Genoa Postcard: A Tale Of Modern Sailors, Echos Of The Ancient Mariner

Many seafarers are hired and fired every seven months. Some keep up this lifestyle for 40 years while sailing the world. Some of those who'd recently docked in the Italian port city of Genoa, share a taste of their travels that are connected to a long history of a seafaring life.

A sailor smokes a cigarette on the hydrofoil Procida

A sailor on the hydrofoil Procida in Italy

Daniele Frediani/Mondadori Portfolio via ZUMA Press
Paolo Griseri

GENOA — Cristina did it to escape after a tough breakup. Luigi because he dreamed of adventures and the South Seas. Marianna embarked just “before the refrigerator factory where I worked went out of business. I’m one of the few who got severance pay.”

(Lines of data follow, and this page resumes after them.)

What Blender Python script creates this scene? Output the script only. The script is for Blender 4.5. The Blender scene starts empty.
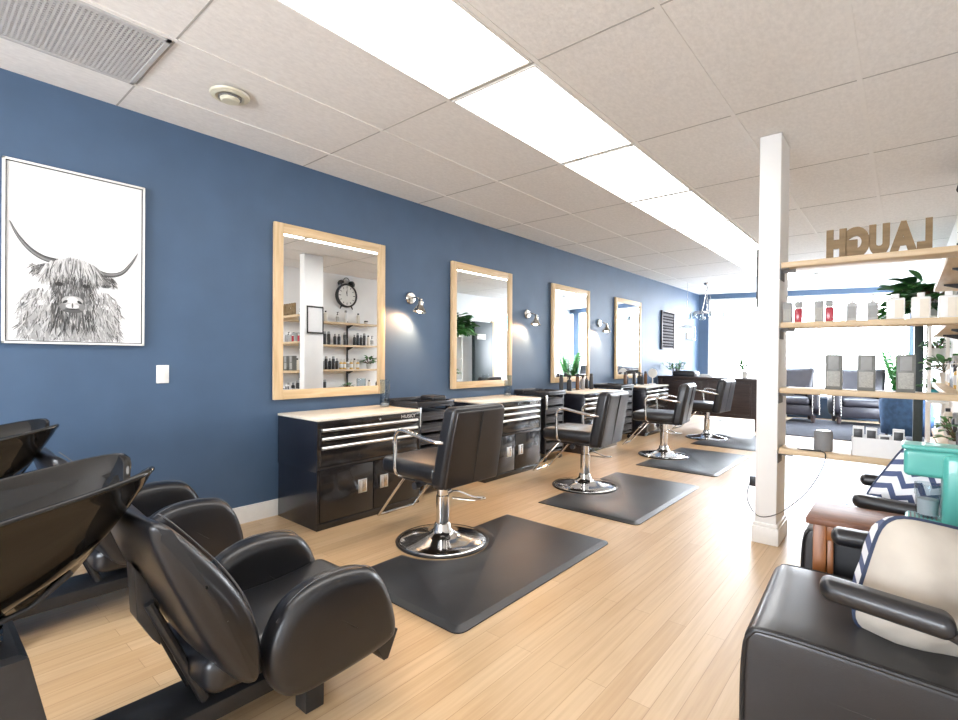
import bpy, bmesh, math, random
from mathutils import Vector, Matrix
PI=math.pi
rnd=random.Random(7)
S=bpy.context.scene
COL=S.collection

# ------------------------------------------------------------------ materials
def mat(name,col,rough=.5,metal=0,var=.06,scale=30,bump=0,bscale=200,coat=0,spec=.5,emit=0,trans=0,stretch=(1,1,1)):
    m=bpy.data.materials.new(name); m.use_nodes=True
    nt=m.node_tree; N=nt.nodes; L=nt.links
    b=N['Principled BSDF']
    b.inputs['Roughness'].default_value=rough; b.inputs['Metallic'].default_value=metal
    b.inputs['Coat Weight'].default_value=coat; b.inputs['Specular IOR Level'].default_value=spec
    b.inputs['Transmission Weight'].default_value=trans
    c=tuple(col)+(1,)
    b.inputs['Base Color'].default_value=c
    tc=N.new('ShaderNodeTexCoord'); mp=N.new('ShaderNodeMapping'); mp.inputs['Scale'].default_value=stretch
    L.new(tc.outputs['Object'],mp.inputs[0])
    if var>0:
        n=N.new('ShaderNodeTexNoise'); n.inputs['Scale'].default_value=scale; n.inputs['Detail'].default_value=3
        L.new(mp.outputs[0],n.inputs['Vector'])
        r=N.new('ShaderNodeValToRGB')
        r.color_ramp.elements[0].position=.3; r.color_ramp.elements[1].position=.7
        r.color_ramp.elements[0].color=tuple(max(0,x*(1-var)) for x in col)+(1,)
        r.color_ramp.elements[1].color=tuple(min(1,x*(1+var)) for x in col)+(1,)
        L.new(n.outputs['Fac'],r.inputs[0]); L.new(r.outputs[0],b.inputs['Base Color'])
    if bump>0:
        n2=N.new('ShaderNodeTexNoise'); n2.inputs['Scale'].default_value=bscale; n2.inputs['Detail'].default_value=2
        L.new(mp.outputs[0],n2.inputs['Vector'])
        bp=N.new('ShaderNodeBump'); bp.inputs['Strength'].default_value=bump; bp.inputs['Distance'].default_value=.004
        L.new(n2.outputs['Fac'],bp.inputs['Height']); L.new(bp.outputs[0],b.inputs['Normal'])
    if emit>0:
        b.inputs['Emission Color'].default_value=c; b.inputs['Emission Strength'].default_value=emit
    return m

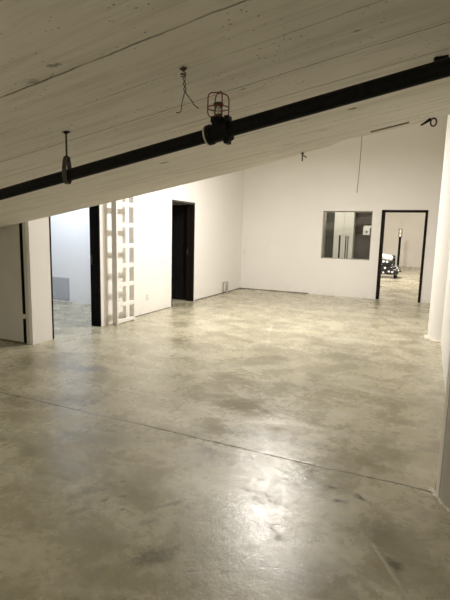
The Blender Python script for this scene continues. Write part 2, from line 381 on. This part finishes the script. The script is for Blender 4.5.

To hear their stories, you have to go to the canteen on Via Albertazzi, in Italy's northern port city of Genoa, across from the ferry terminal. The place has excellent minestrone soup and is decorated with models of the ships that have made the port’s history.

There are 38,000 Italian professional sailors, many of whom work here in Genoa, a historic port of call that today is the country's second largest after Trieste on the east coast. Luciano Rotella of the trade union Italian Federation of Transport Workers says the official number of maritime workers is far lower than the reality, which contains a tangle of different laws, regulations, contracts and ethnicities — not to mention ancient remnants of harsh battles between shipowners and crews.

The result is that today it is not so easy to know how many people sail, nor their nationalities.

What is certain is that every six to seven months, the Italian mariner disembarks the ship and is dismissed: they take severance pay and after waits for the next call. Andrea has been sailing for more than 20 years: “When I started out, to those who told us we were earning good money, I replied that I had a precarious life: every landing was a dismissal.”